Thousands turn out for the baroque wind band concert, which entails newer arrangements but always ends with Handel’s 1749 “Music for the Royal Fireworks” with synchronized fireworks overhead.

But the $40,000 production cost and waning sponsorships persuaded the nonprofit group’s board of trustees to pull the plug.

If the show goes on, community supporters will need to step up to make it happen, said producer Beverly Biggs, who established the tradition with conductor David Dutton.

“Absent the level of funding needed, we probably should just say, ‘Wasn’t that fabulous,’ ” Biggs said before Sunday’s concert. “So our goal tonight is just to make this the most beautiful evening we possibly can.”

Some of the audience members who staked out favorite spots for Sunday’s program said they were disappointed Allegro is ending its run but grateful for the years of entertainment.

“I think it’s real sad because it’s one of the really special kinds of concerts. Nobody else does this. This has been a Spokane original,” said Carolyn Jess, whose husband, Larry, plays trumpet in the band and also plays with the Spokane Symphony.

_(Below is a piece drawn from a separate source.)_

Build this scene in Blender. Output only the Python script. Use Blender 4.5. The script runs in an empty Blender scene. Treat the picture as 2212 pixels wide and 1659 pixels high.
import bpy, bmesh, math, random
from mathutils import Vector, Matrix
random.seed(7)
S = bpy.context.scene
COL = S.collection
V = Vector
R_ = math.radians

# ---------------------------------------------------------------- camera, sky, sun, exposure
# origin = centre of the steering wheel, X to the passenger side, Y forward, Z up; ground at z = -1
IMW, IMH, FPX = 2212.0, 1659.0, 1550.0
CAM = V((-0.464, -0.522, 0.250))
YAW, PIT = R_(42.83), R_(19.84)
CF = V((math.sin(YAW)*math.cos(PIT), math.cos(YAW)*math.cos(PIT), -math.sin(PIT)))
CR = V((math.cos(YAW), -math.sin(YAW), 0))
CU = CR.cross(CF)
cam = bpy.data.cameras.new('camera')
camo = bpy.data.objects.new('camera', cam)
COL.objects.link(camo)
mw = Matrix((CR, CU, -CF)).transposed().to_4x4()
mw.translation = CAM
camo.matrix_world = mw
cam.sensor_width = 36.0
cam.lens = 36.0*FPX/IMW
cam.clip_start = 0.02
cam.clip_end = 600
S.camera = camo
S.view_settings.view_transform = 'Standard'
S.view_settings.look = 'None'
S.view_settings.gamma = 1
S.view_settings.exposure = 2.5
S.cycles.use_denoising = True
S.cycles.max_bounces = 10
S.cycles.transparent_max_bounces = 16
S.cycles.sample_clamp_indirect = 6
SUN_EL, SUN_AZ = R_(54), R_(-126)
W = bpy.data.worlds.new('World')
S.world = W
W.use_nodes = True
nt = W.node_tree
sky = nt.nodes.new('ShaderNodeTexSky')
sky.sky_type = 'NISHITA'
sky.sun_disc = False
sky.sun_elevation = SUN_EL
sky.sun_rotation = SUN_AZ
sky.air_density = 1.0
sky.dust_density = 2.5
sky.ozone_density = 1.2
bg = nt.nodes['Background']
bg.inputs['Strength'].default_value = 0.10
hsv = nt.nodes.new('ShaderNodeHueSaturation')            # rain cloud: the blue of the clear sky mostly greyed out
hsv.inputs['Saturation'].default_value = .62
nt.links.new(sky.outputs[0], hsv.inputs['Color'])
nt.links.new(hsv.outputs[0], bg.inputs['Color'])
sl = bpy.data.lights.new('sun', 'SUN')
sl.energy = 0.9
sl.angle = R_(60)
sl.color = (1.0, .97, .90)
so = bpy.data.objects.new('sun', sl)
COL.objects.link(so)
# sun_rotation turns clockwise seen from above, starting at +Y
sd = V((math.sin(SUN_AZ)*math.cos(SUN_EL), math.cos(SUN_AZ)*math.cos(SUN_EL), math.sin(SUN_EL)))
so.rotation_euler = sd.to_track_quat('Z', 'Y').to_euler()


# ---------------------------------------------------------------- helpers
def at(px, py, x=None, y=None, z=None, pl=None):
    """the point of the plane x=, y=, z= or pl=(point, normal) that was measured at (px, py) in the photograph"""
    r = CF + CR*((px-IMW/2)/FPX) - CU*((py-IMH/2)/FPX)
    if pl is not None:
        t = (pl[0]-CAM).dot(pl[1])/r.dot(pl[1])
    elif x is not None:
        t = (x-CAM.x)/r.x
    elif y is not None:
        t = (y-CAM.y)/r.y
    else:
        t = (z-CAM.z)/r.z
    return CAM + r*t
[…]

“It’s just such a delightful thing – a different kind of music that you don’t hear anywhere else,” Jess said. “You can’t beat the setting, that’s for sure. … It will really leave a hole at the end of our summer.”

The blend of post-Renaissance music, pleasant summer evenings and fireworks made the event popular for old and young alike.

Mica Pointer, 19, of Spokane, attended his first Royal Fireworks Concert in 2009, when it still was part of a two-day period festival that included actors in Georgian costume, combat classes and magic shows. Pointer paid homage to those days Sunday with period-accurate attire of 18th-century English nobility, including the sash of office and medals from military service.

“I’m going to miss it, I really will,” he said. “It’s always been a fun, kind of landmark time during the summer.”

Biggs and Dutton helmed the production since its inception in 1978, when about 3,000 showed up to listen and watch. The concert only skipped one year, 1985, and never once did it rain.

Steadily it grew into a local institution, with audiences growing to around 30,000. They pack the concrete steps in front of the floating stage near the INB Performing Arts Center and spread out over the Lilac Bowl meadow across the river.

The 60-piece Royal Band is the nation’s oldest established wind band of its type. It includes bassoons, trumpets, horns, percussion and a serpent, which is a bass wind instrument.

Its performance was preceded Sunday night by the Eastern Washington University Chamber Choir performing madrigals and other baroque selections.

The major sponsor this year was S-R Media/The Spokesman-Review.

The cost of the pyrotechnics, insurance, musicians and staff are substantial, as is the time commitment, said Biggs, who lives in North Carolina.

“For Dave and me, it’s three or four months of work. The week of the event it’s 16-, 18-hour days,” she said. “We probably have a few more events in us, but not to do the whole ball of wax.”

Some generous donors could establish an endowment fund to keep it going, Biggs suggested. “If Spokane wanted to make it happen for the next 100 years, that’s within the realm of possibility.”